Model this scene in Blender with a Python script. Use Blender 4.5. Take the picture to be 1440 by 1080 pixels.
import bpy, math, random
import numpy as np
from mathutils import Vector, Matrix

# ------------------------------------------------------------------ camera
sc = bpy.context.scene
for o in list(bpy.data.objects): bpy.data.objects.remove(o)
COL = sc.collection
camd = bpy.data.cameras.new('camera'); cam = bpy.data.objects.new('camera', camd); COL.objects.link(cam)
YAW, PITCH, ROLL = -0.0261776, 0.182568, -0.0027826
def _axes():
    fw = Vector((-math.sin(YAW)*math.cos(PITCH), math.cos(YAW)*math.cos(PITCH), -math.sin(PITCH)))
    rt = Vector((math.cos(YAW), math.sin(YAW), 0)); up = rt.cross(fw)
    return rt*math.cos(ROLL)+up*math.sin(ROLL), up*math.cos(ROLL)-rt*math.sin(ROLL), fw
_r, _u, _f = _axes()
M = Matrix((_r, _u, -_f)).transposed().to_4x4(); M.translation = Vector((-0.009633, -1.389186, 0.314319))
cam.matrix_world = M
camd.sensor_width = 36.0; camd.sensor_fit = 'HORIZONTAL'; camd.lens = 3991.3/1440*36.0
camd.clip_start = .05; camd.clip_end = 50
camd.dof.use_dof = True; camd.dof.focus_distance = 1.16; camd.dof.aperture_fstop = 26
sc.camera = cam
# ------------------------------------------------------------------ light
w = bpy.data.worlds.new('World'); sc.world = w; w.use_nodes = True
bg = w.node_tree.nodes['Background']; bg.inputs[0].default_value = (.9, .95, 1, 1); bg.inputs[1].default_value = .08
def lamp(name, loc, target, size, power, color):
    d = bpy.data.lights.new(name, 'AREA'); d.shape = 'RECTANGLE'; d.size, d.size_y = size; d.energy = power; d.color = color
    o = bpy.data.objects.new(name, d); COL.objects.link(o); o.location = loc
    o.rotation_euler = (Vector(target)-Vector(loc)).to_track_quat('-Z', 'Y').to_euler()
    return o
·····
● **SHORT EXERCISE**:
Check each line of the data above for the word "scene" and say how many lines have it. Give the number alone.

● **PROBLEM SOLUTION**:
2